Oh, how the mighty have fallen in the blink of an eye! Nicholas Ukachukwu, the Anambra’s favorite political specter, like a Nollywood villain who refuses to stay dead, keeps reappearing on the ballot, only to be constantly humiliated. He is at it again, spinning his tired old tale about being the “highest employer of labor” in the state. Someone get this man a fact-checker, a mirror, and maybe even a straitjacket.
Let’s dismantle this serial election loser, shall we?
Ukachukwu’s greatest talent isn’t employment; it is generating embarrassment. During an appearance on Arise TV’s Morning Show, he falsely claimed he “used to be the highest employer of labor in Anambra.” Ndi Anambra is asking, “Where? How? When?” The only thing Ukachukwu has consistently employed is “bad air —ikuku ojoo!” Meanwhile, Soludo’s administration has created real jobs and empowered Ndi Anambra—thousands of them over the past three years. Through the “One Youth, Two Skills” program, 5,000 youths were trained and empowered with ₦2 billion in seed capital, with a second batch of -8,300 youth currently in training. The Solution Innovation District has impacted 30,000 Ndi Anambra through digital skills training, while 8,115 qualified teachers and 1,000 health personnel have been employed. There have also been jobs created in Anambra’s security architecture, the Anambra state task force, government drivers, and various indirect jobs through the ongoing infrastructure revolution. But sure, Nicky Boy, keep waving those imaginary paychecks in your empty head.

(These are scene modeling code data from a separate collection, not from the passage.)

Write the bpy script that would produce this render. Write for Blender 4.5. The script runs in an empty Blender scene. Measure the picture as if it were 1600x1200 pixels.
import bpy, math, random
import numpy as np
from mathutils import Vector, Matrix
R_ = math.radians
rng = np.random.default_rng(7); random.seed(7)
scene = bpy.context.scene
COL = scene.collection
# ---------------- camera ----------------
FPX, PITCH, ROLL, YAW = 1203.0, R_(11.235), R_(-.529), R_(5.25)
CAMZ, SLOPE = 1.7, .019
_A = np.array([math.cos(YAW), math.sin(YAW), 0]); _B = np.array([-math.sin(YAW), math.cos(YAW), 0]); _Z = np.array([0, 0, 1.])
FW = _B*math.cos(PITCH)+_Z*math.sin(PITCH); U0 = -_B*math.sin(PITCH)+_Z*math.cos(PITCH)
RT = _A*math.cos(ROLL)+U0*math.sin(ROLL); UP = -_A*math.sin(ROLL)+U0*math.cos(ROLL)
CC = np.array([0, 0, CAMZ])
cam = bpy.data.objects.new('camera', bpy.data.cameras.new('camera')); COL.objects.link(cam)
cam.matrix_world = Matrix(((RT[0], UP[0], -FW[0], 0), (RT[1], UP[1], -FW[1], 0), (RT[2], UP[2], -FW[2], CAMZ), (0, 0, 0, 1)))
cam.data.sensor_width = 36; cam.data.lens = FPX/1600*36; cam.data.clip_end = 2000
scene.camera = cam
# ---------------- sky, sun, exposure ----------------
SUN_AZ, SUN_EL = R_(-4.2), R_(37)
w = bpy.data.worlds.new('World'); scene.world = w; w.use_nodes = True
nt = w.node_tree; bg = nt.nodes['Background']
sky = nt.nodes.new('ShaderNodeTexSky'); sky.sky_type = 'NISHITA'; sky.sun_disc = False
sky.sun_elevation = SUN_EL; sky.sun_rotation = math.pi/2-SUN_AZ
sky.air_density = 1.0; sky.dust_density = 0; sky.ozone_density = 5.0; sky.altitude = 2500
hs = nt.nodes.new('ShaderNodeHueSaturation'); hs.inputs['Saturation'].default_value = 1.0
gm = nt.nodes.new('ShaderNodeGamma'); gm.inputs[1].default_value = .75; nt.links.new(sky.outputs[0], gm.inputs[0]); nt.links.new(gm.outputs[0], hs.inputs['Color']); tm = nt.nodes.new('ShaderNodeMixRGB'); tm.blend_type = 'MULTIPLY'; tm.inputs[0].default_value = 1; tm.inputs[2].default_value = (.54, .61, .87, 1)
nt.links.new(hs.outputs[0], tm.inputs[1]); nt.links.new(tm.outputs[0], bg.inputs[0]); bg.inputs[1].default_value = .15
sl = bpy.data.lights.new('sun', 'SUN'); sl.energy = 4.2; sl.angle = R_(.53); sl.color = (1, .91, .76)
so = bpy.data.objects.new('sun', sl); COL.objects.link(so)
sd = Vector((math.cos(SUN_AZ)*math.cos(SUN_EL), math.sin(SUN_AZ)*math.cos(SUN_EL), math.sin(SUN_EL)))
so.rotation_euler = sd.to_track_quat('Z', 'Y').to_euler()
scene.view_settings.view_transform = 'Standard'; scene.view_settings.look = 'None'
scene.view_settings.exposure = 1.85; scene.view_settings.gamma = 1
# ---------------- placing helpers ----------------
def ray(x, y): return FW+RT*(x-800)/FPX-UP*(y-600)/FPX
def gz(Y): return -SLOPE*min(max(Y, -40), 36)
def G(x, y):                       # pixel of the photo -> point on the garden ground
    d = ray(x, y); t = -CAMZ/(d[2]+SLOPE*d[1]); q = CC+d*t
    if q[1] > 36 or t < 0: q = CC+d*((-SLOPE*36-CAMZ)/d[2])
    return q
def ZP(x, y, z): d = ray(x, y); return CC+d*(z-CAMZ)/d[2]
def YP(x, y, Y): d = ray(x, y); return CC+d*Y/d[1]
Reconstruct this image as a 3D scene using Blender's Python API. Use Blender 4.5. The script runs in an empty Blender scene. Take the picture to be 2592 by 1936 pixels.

Regarding Ukachukwu’s so-called “ghost workforce” claims: If he had employed even one person in any of the non-existent factories he claims to have operated in Anambra, the Southeast’s unemployment rate would have dropped to zero every time he spoke. Instead, we have receipts—and they all read “Bounced” in bright red ink. Ndi Anambra is collectively asking this serial loser, Ukachukwu, for the locations of the now “failed factories” that were allegedly the highest employers of labor, as well as the reasons they folded.
When you can’t win elections or influence supporters, I guess you just lie louder? Pathetic. Even his so-called “business empire” crumbles under scrutiny, more of a Potemkin village.
We guess facts have interrupted Ukachukwu’s tragicomic monologue.